◆ Given problem ◆
Take the entries below and print only the lines from the one with "Continue the Blender" through the one with "return mb.build('surround', 'dressed_stone', bld)", exactly as they stand, both ends included.

◆ Provided data ◆
━━━━━━━━━━━━━━━━

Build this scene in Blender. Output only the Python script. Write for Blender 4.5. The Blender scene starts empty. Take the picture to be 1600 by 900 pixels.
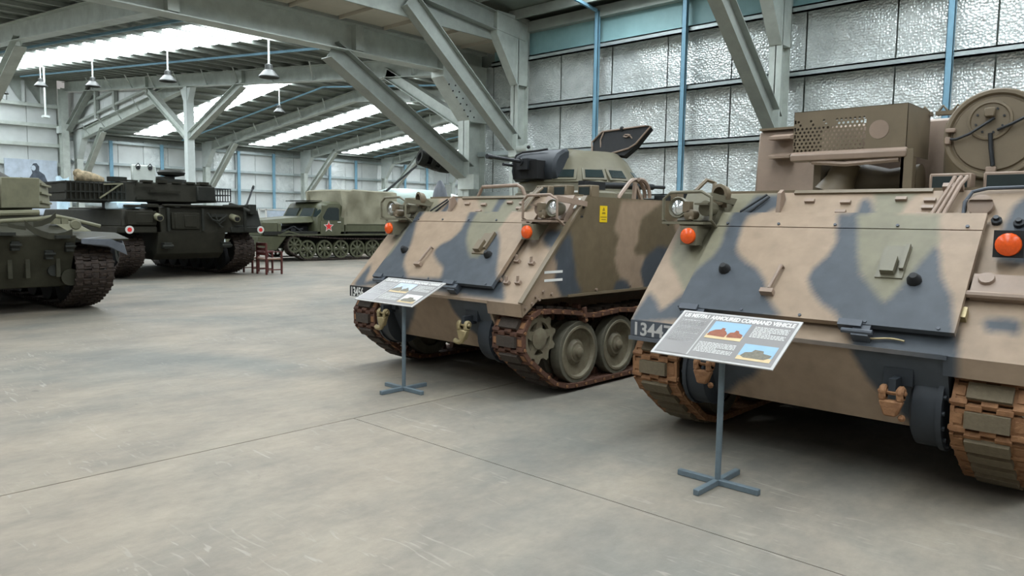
import bpy, bmesh, math, random
from mathutils import Vector, Matrix
random.seed(7)
SC = bpy.context.scene
COL = SC.collection
PI = math.pi
# ---------------------------------------------------------------- camera, sky, exposure
def setup_view():
    cd = bpy.data.cameras.new('camera'); co = bpy.data.objects.new('camera', cd); COL.objects.link(co)
    a, pi, ro = math.radians(42.73), math.radians(5.146), math.radians(.805)
    D0 = Vector((-math.sin(a), math.cos(a), 0)); R0 = Vector((math.cos(a), math.sin(a), 0)); Z = Vector((0, 0, 1))
    D = math.cos(pi)*D0-math.sin(pi)*Z; U0 = math.sin(pi)*D0+math.cos(pi)*Z
    R = math.cos(ro)*R0+math.sin(ro)*U0; U = -math.sin(ro)*R0+math.cos(ro)*U0
    m = Matrix((R, U, -D)).transposed().to_4x4(); m.translation = Vector((0, 0, 1.633))
    co.matrix_world = m
    cd.sensor_width = 36; cd.lens = 36*1167.8/1600; cd.clip_start = .05; cd.clip_end = 300
    SC.camera = co
    w = bpy.data.worlds.new('sky'); SC.world = w; w.use_nodes = True
    bg = w.node_tree.nodes['Background']; bg.inputs[0].default_value = (1, .975, .93, 1); bg.inputs[1].default_value = .42
    vs = SC.view_settings
    SC.display_settings.display_device = 'sRGB'
    vs.view_transform = 'Standard'; vs.look = 'None'; vs.gamma = 1; vs.use_curve_mapping = False
    vs.exposure = -.16
setup_view()
# ---------------------------------------------------------------- materials
def lin(r, g, b):
    f = lambda c: (c/255/12.92) if c/255 <= .04045 else ((c/255+.055)/1.055)**2.4
    return (f(r), f(g), f(b), 1)
def newmat(name):
    m = bpy.data.materials.new(name); m.use_nodes = True
    return m, m.node_tree.nodes, m.node_tree.links, m.node_tree.nodes['Principled BSDF']
def mat(name, c, rough=.55, metal=0., var=.18, scale=6., bump=0., bscale=60., c2=None, thr=None, spec=.4):
    m, N, L, P = newmat(name)
    P.inputs['Roughness'].default_value = rough; P.inputs['Metallic'].default_value = metal
    P.inputs['Specular IOR Level'].default_value = spec
    c = lin(*c)
    tc = N.new('ShaderNodeTexCoord')
    if var or c2:
        n = N.new('ShaderNodeTexNoise'); n.inputs['Scale'].default_value = scale; n.inputs['Detail'].default_value = 6
        n.inputs['Roughness'].default_value = .65
        L.new(tc.outputs['Object'], n.inputs['Vector'])
        r = N.new('ShaderNodeValToRGB')
        r.color_ramp.elements[0].position = thr[0] if thr else .3; r.color_ramp.elements[1].position = thr[1] if thr else .7
        if c2: r.color_ramp.elements[0].color = lin(*c2); r.color_ramp.elements[1].color = c
        else:
            r.color_ramp.elements[0].color = tuple(v*(1-var) for v in c[:3])+(1,)
            r.color_ramp.elements[1].color = tuple(min(1, v*(1+var)) for v in c[:3])+(1,)
        L.new(n.outputs['Fac'], r.inputs[0]); L.new(r.outputs[0], P.inputs['Base Color'])
    else: P.inputs['Base Color'].default_value = c
    if bump:
        b = N.new('ShaderNodeTexNoise'); b.inputs['Scale'].default_value = bscale; b.inputs['Detail'].default_value = 3
        L.new(tc.outputs['Object'], b.inputs['Vector'])
        bn = N.new('ShaderNodeBump'); bn.inputs['Strength'].default_value = bump; bn.inputs['Distance'].default_value = .01
        L.new(b.outputs['Fac'], bn.inputs['Height']); L.new(bn.outputs[0], P.inputs['Normal'])
    return m
def emit(name, c, s):
    m, N, L, P = newmat(name); P.inputs['Base Color'].default_value = lin(*c)
    P.inputs['Emission Color'].default_value = lin(*c); P.inputs['Emission Strength'].default_value = s
    return m
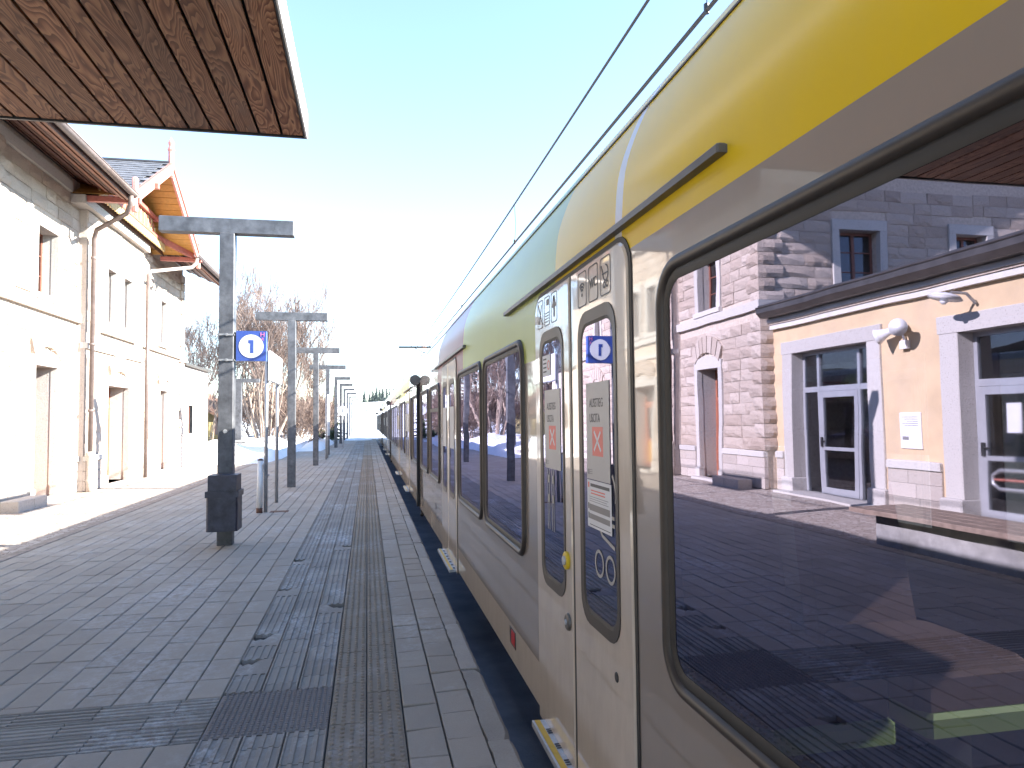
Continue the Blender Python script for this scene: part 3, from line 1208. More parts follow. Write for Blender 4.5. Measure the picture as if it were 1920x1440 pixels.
def surround_x(X, op, w=0.18, d=0.055, sill=True, arch=0.0):
    y0, y1, z0, z1 = op
    y0, y1, z1 = y0 + 0.008, y1 - 0.008, z1 - 0.008
    mb = MB()
    mb.cbox(X - 0.1, X + d, y0 - w, y0, z0, z1, 0.003)
    mb.cbox(X - 0.1, X + d, y1, y1 + w, z0, z1, 0.003)
    n = 6
    top = [(y0 - w + (y1 - y0 + 2 * w) * i / n, z1 + 0.2 + arch * math.sin(math.pi * i / n)) for i in range(n + 1)]
    pts = [(X - 0.1, y0 - w, z1), (X - 0.1, y1 + w, z1)] + [(X - 0.1, a, b_) for a, b_ in reversed(top)]
    mb.slab(pts, (d + 0.103, 0, 0))
    if sill:
        mb.cbox(X - 0.12, X + d + 0.06, y0 - w - 0.04, y1 + w + 0.04, z0 - 0.13, z0, 0.012)
    else:
        for yy in (y0 - w - 0.03, y1 - 0.01):
            mb.cbox(X - 0.08, X + d + 0.035, yy, yy + w + 0.04, 0.0, 0.28, 0.01)
    return mb.build('surround', 'dressed_stone', bld)


def window_x(X, op, depth=0.28, parent=bld, mat='brown_frame', rows=3):
    y0, y1, z0, z1 = op
    fx = X - depth
    fr = MB()
    t = 0.06
    fr.box(fx - 0.05, fx, y0, y0 + t, z0, z1).box(fx - 0.05, fx, y1 - t, y1, z0, z1).box(fx - 0.05, fx, y0 + t, y1 - t, z1 - t, z1).box(fx - 0.05, fx, y0 + t, y1 - t, z0, z0 + t)
    ym = (y0 + y1) / 2
    fr.box(fx - 0.045, fx + 0.01, ym - 0.035, ym + 0.035, z0 + t, z1 - t)
    w = fr.build('window', mat, parent)
    bars = MB()
    for r_ in range(1, rows):
        zz = z0 + t + (z1 - z0 - 2 * t) * r_ / rows
        bars.box(fx - 0.035, fx - 0.005, y0 + t, ym - 0.035, zz - 0.012, zz + 0.012).box(fx - 0.035, fx - 0.005, ym + 0.035, y1 - t, zz - 0.012, zz + 0.012)
    bars.build('glazing_bar', mat, w)
    for (a, b_) in ((y0 + t, ym - 0.035), (ym + 0.035, y1 - t)):
        for r_ in range(rows):
            za = z0 + t + (z1 - z0 - 2 * t) * r_ / rows + 0.012
            zb = z0 + t + (z1 - z0 - 2 * t) * (r_ + 1) / rows - 0.012
            MB().quad((fx - 0.02, a, za), (fx - 0.02, b_, za), (fx - 0.02, b_, zb), (fx - 0.02, a, zb)).build('pane', 'house_glass', w)


def door_x(X, op, depth=0.45):
    y0, y1, z0, z1 = op
    fx = X - depth
    ym = (y0 + y1) / 2
    fr = MB()
    t = 0.08
    fr.box(fx - 0.06, fx, y0, y0 + t, z0, z1).box(fx - 0.06, fx, y1 - t, y1, z0, z1).box(fx - 0.06, fx, y0 + t, y1 - t, z1 - t, z1).box(fx - 0.06, fx, y0 + t, y1 - t, 2.05, 2.15)
    d = fr.build('door', 'brown_door', bld)
    leaf = MB()
    for (a, b_) in ((y0 + t, ym - 0.004), (ym + 0.004, y1 - t)):
        leaf.box(fx - 0.05, fx - 0.012, a, b_, z0, 0.95)
        leaf.box(fx - 0.05, fx - 0.012, a, a + 0.09, 0.95, 2.05).box(fx - 0.05, fx - 0.012, b_ - 0.09, b_, 0.95, 2.05)
        leaf.box(fx - 0.05, fx - 0.012, a + 0.09, b_ - 0.09, 1.95, 2.05)
        MB().cbox(fx - 0.014, fx + 0.008, a + 0.1, b_ - 0.1, z0 + 0.15, 0.85, 0.008).build('door_panel', 'yellow_wood', d)
        MB().quad((fx - 0.03, a + 0.09, 0.95), (fx - 0.03, b_ - 0.09, 0.95), (fx - 0.03, b_ - 0.09, 1.95), (fx - 0.03, a + 0.09, 1.95)).build('pane', 'house_glass', d)
    leaf.build('door_leaf', 'brown_door', d)
    MB().quad((fx - 0.03, y0 + t, 2.15), (fx - 0.03, y1 - t, 2.15), (fx - 0.03, y1 - t, z1 - t), (fx - 0.03, y0 + t, z1 - t)).build('pane', 'house_glass', d)
    MB().box(fx, X + 0.25, y0 - 0.1, y1 + 0.1, -0.05, 0.05).build('door_step', 'dressed_stone', bld)


for X, ops in ((XW, OP_L), (XB, OP_B), (XW, OP_R)):
    for op in ops:
        if op[2] > 3:
            surround_x(X, op)
            window_x(X, op)
        else:
            surround_x(X, op, sill=False, arch=0.14)
            door_x(X, op)
            # relieving arch of voussoirs over the door
            yc, zc = (op[0] + op[1]) / 2, op[3] - 1.2
            n = 7
            for q in range(n):
                a0 = R(90 + 34 - 68 * q / n - 0.8)
                a1 = R(90 + 34 - 68 * (q + 1) / n + 0.8)
                r0, r1 = 1.62, 2.05
                pts = [(X, yc + r0 * math.cos(a0) * 0.72, zc + r0 * math.sin(a0)), (X, yc + r0 * math.cos(a1) * 0.72, zc + r0 * math.sin(a1)),
                       (X, yc + r1 * math.cos(a1) * 0.72, zc + r1 * math.sin(a1)), (X, yc + r1 * math.cos(a0) * 0.72, zc + r1 * math.sin(a0))]
                MB().slab(pts, (0.085, 0, 0)).build('voussoir', 'stone', bld)
for op in OP_S:
    a0, a1, z0, z1 = op
    a0, a1, z1 = a0 + 0.008, a1 - 0.008, z1 - 0.008
    mb = MB()
    w = 0.2
    mb.cbox(a0 - w, a0, 14.44, 14.6, z0, z1, 0.01).cbox(a1, a1 + w, 14.44, 14.6, z0, z1, 0.01).cbox(a0 - w, a1 + w, 14.437, 14.6, z1, z1 + 0.24, 0.01)
    mb.build('surround', 'dressed_stone', bld)
    fy = 14.74
    fr = MB()
    t = 0.06
    am = (a0 + a1) / 2
    fr.box(a0, a0 + t, fy, fy + 0.05, z0, z1).box(a1 - t, a1, fy, fy + 0.05, z0, z1).box(a0 + t, a1 - t, fy, fy + 0.05, z1 - t, z1).box(am - 0.035, am + 0.035, fy - 0.01, fy + 0.045, z0, z1 - t)
    for r_ in (1, 2):
        zz = z0 + (z1 - z0) * r_ / 3
        fr.box(a0 + t, am - 0.035, fy + 0.005, fy + 0.035, zz - 0.013, zz + 0.013).box(am + 0.035, a1 - t, fy + 0.005, fy + 0.035, zz - 0.013, zz + 0.013)
    w_ = fr.build('window', 'brown_frame', bld)
    MB().quad((a0 + t, fy + 0.02, z0), (a1 - t, fy + 0.02, z0), (a1 - t, fy + 0.02, z1 - t), (a0 + t, fy + 0.02, z1 - t)).build('pane', 'house_glass', w_)

# main roof: slopes 24 degrees, overhanging 1.35 m to the track and 1.1 m at the gable end
XE, ZE = -5.5, 6.93
SL = 0.45
YR0, YR1 = 13.4, 29.3


def roof_z(x):
    return ZE + (XE - x) * SL


roof = MB()
for (ya, yb) in ((YR0, 18.3), (24.6, YR1)):
    roof.slab([(XE, ya, ZE), (XE, yb, ZE), (-9.4, yb, roof_z(-9.4)), (-9.4, ya, roof_z(-9.4))], (0, 0, 0.22))
roof.slab([(-9.4, YR0, roof_z(-9.4)), (-9.4, YR1, roof_z(-9.4)), (-11.4, YR1, roof_z(-11.4)), (-11.4, YR0, roof_z(-11.4))], (0, 0, 0.22))
roof.slab([(-17.3, YR0, ZE), (-17.3, YR1, ZE), (-11.4, YR1, roof_z(-11.4)), (-11.4, YR0, roof_z(-11.4))], (0, 0, 0.22))
roof_o = roof.build('roof', 'slate', bld)
for yv in (18.3, 24.6):
    MB().slab([(XE, yv, ZE), (-9.4, yv, roof_z(-9.4)), (-9.4, 21.35, roof_z(-9.4))], (0, 0, 0.2)).build('valley_boarding', 'red_wood', roof_o)
sn = MB()
for (ya, yb) in ((YR0 + 0.1, 18.0), (24.9, YR1 - 0.1)):
    sn.slab([(XE - 0.05, ya, ZE + 0.224), (XE - 0.05, yb, ZE + 0.224), (-8.9, yb, roof_z(-8.9) + 0.224), (-8.9, ya, roof_z(-8.9) + 0.224)], (0, 0, 0.1))
sn.build('roof_snow', 'snow', roof_o)
# soffit boards run along the eave
for (ya, yb) in ((YR0, 18.18), (24.82, YR1)):
    n = 11
    for i in range(n):
        xa, xb = XE - 0.02 - 1.33 * i / n, XE - 0.02 - 1.33 * (i + 1) / n + 0.012
        za, zb = roof_z(xa) - 0.05 - (0.025 if i % 3 == 1 else 0), roof_z(xb) - 0.05 - (0.025 if i % 3 == 1 else 0)
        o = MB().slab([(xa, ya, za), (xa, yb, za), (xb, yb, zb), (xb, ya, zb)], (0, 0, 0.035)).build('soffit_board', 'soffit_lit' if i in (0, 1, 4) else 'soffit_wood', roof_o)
    MB().box(XE, XE + 0.02, ya, yb, ZE - 0.06, ZE + 0.2).build('eave_board', 'soffit_wood', roof_o)
# gutters: half-round troughs
for (ya, yb) in ((YR0, 17.95), (24.15, YR1)):
    mb = MB()
    n = 8
    vs = []
    for yy in (ya, yb):
        for k in range(n + 1):
            a = math.pi + math.pi * k / n
            vs.append((XE + 0.115 + 0.085 * math.cos(a), yy, ZE + 0.08 + 0.085 * math.sin(a)))
        for k in range(n, -1, -1):
            a = math.pi + math.pi * k / n
            vs.append((XE + 0.115 + 0.077 * math.cos(a), yy, ZE + 0.08 + 0.077 * math.sin(a)))
    q = 2 * (n + 1)
    mb.add(vs, [(i, (i + 1) % q, (i + 1) % q + q, i + q) for i in range(q)] + [tuple(range(q)), tuple(range(2 * q - 1, q - 1, -1))])
    mb.tube([(XE + 0.2, ya, ZE + 0.085), (XE + 0.2, yb, ZE + 0.085)], 0.013, 6)
    mb.build('gutter', 'downpipe_metal', bld, smooth=True)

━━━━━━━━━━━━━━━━

◆ Exercise answer ◆
Continue the Blender Python script for this scene: part 3, from line 1208. More parts follow. Write for Blender 4.5. Measure the picture as if it were 1920x1440 pixels.
def surround_x(X, op, w=0.18, d=0.055, sill=True, arch=0.0):
    y0, y1, z0, z1 = op
    y0, y1, z1 = y0 + 0.008, y1 - 0.008, z1 - 0.008
    mb = MB()
    mb.cbox(X - 0.1, X + d, y0 - w, y0, z0, z1, 0.003)
    mb.cbox(X - 0.1, X + d, y1, y1 + w, z0, z1, 0.003)
    n = 6
    top = [(y0 - w + (y1 - y0 + 2 * w) * i / n, z1 + 0.2 + arch * math.sin(math.pi * i / n)) for i in range(n + 1)]
    pts = [(X - 0.1, y0 - w, z1), (X - 0.1, y1 + w, z1)] + [(X - 0.1, a, b_) for a, b_ in reversed(top)]
    mb.slab(pts, (d + 0.103, 0, 0))
    if sill:
        mb.cbox(X - 0.12, X + d + 0.06, y0 - w - 0.04, y1 + w + 0.04, z0 - 0.13, z0, 0.012)
    else:
        for yy in (y0 - w - 0.03, y1 - 0.01):
            mb.cbox(X - 0.08, X + d + 0.035, yy, yy + w + 0.04, 0.0, 0.28, 0.01)
    return mb.build('surround', 'dressed_stone', bld)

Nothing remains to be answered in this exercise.